THAT'S superwang! Hi and welcome to the forum, no you will not have to sell your house,
The way it works is this: you propose that in the 4th or final year of the IVA you will obtain a market valuation of the property and redemption statements on the mortgage and any further secured charges against the property. Creditors and Insolvency Practitioners realise that it's next to impossible to get a 90-100% remortgage for a debtor in a IVA, so they will settle on a remortgage of up to 85% of the property's value.
If the charges against the property at revaluation time are therefore less than 85% of its value, you will take the remortgage offer to release the equity into the IVA, which will consequently reduce your payments to your IVA. Creditors do not normally wish to see your increased mortgage payments at higher than 60% of the amount you are paying into the IVA.
If you cannot get a remortgage offer at that time, but equity in the property has risen, then creditors may instead agree that the IVA continues for at most one extra year in lieu of release of equity from the property. They are only likely to agree to this though if the amount of equity release being forgone is similar to what one year's extra IVA payments will amount to.
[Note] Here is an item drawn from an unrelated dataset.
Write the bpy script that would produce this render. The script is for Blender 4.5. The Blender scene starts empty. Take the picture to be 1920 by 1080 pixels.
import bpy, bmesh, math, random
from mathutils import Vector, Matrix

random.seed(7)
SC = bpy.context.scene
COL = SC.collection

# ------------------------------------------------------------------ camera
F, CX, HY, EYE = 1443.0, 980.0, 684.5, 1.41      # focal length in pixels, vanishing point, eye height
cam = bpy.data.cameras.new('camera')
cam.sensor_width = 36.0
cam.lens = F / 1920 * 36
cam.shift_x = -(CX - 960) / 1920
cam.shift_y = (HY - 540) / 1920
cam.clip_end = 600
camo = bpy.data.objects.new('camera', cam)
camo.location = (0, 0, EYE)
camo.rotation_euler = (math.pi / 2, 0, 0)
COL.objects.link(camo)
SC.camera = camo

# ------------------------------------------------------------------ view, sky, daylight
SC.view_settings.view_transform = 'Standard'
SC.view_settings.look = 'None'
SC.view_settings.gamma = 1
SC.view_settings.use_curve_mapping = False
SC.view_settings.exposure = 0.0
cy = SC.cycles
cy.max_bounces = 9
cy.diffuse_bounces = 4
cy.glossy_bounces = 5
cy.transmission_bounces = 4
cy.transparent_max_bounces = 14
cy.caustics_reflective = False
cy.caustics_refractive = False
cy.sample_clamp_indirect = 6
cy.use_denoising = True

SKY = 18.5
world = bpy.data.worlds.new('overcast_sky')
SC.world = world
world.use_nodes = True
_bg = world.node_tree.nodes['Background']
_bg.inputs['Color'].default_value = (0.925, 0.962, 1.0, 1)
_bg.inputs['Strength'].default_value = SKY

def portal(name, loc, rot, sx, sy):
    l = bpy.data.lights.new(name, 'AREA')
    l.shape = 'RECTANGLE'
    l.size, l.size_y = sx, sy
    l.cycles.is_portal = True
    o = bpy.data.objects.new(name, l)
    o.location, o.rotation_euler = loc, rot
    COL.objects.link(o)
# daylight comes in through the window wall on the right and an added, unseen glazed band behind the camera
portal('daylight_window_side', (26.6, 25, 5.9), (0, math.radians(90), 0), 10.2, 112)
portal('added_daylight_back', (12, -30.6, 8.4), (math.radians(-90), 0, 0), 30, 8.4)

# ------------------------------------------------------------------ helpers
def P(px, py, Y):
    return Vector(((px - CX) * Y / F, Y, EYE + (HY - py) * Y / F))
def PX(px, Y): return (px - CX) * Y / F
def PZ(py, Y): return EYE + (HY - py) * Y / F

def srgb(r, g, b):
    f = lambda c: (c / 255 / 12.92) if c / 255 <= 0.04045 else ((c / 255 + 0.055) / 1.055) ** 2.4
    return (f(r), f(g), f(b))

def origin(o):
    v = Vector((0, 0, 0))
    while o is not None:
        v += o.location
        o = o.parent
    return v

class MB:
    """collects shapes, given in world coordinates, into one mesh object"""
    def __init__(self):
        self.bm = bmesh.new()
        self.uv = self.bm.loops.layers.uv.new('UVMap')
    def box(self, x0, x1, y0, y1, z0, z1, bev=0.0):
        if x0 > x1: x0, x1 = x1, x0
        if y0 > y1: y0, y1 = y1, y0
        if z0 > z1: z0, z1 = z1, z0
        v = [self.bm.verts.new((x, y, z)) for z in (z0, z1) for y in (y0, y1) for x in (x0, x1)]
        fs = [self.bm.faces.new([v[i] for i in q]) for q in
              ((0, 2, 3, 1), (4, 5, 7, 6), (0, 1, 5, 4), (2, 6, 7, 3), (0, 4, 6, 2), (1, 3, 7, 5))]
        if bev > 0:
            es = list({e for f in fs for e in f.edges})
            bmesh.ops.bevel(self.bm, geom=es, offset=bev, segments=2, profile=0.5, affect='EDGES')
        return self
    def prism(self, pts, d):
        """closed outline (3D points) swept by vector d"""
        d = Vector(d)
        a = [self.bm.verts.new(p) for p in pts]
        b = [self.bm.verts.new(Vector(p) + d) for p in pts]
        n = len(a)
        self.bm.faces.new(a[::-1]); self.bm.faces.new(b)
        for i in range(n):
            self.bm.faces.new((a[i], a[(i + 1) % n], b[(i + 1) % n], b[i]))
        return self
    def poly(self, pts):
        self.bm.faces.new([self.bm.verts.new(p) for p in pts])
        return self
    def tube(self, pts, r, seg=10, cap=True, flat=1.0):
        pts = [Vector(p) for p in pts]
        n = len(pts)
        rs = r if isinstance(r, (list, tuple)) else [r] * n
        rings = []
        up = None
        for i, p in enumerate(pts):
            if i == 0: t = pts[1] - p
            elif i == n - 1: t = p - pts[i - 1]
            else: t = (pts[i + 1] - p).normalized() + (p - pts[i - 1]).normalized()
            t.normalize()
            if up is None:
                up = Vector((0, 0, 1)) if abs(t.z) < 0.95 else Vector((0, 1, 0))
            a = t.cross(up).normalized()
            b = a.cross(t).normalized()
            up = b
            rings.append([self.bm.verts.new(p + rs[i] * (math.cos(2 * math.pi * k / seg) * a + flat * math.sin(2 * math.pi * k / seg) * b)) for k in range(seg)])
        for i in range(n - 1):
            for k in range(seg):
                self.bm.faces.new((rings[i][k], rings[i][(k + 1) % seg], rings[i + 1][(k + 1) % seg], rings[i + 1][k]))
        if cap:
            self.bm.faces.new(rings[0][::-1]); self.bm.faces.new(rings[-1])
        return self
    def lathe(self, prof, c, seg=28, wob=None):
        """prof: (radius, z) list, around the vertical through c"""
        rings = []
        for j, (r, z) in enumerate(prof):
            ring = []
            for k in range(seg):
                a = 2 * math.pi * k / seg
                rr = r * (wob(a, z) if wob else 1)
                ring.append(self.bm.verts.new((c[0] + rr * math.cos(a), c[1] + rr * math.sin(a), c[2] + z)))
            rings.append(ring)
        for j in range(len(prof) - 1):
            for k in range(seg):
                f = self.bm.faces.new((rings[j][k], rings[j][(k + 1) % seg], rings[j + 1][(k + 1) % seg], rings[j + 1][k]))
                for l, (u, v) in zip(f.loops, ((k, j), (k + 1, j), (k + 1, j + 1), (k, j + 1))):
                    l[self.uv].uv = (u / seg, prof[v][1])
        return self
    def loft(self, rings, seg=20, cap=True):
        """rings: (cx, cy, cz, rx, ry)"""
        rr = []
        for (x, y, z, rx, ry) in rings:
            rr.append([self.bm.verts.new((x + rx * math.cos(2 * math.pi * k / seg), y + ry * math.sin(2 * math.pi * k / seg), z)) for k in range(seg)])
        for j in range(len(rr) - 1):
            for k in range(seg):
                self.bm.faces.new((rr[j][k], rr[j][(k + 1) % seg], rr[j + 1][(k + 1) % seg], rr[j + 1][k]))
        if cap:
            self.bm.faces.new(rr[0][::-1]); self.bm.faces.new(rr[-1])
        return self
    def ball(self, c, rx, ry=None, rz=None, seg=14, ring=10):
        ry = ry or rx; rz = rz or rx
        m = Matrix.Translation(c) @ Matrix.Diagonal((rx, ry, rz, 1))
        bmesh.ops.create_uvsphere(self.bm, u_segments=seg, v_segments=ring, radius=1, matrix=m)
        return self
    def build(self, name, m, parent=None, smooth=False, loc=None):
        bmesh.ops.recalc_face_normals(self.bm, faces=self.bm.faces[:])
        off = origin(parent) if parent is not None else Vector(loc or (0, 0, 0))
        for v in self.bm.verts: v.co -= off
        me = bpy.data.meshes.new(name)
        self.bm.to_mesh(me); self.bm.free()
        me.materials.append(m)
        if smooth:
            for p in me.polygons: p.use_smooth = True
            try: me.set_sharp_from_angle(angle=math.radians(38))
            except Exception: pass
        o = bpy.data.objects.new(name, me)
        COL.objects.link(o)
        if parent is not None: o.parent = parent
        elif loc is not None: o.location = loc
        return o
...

If the amount of equity you have in the property is more than the amount of your unsecured debts at the outset, you cannot enter an IVA; the creditors would simply expect you to remortgage your house to pay off the unsecured debts in full.
If the property is jointly owned with significant equity but only you are subject to the IVA, creditors will expect to see only your share of the equity – your partner's share remains untouched.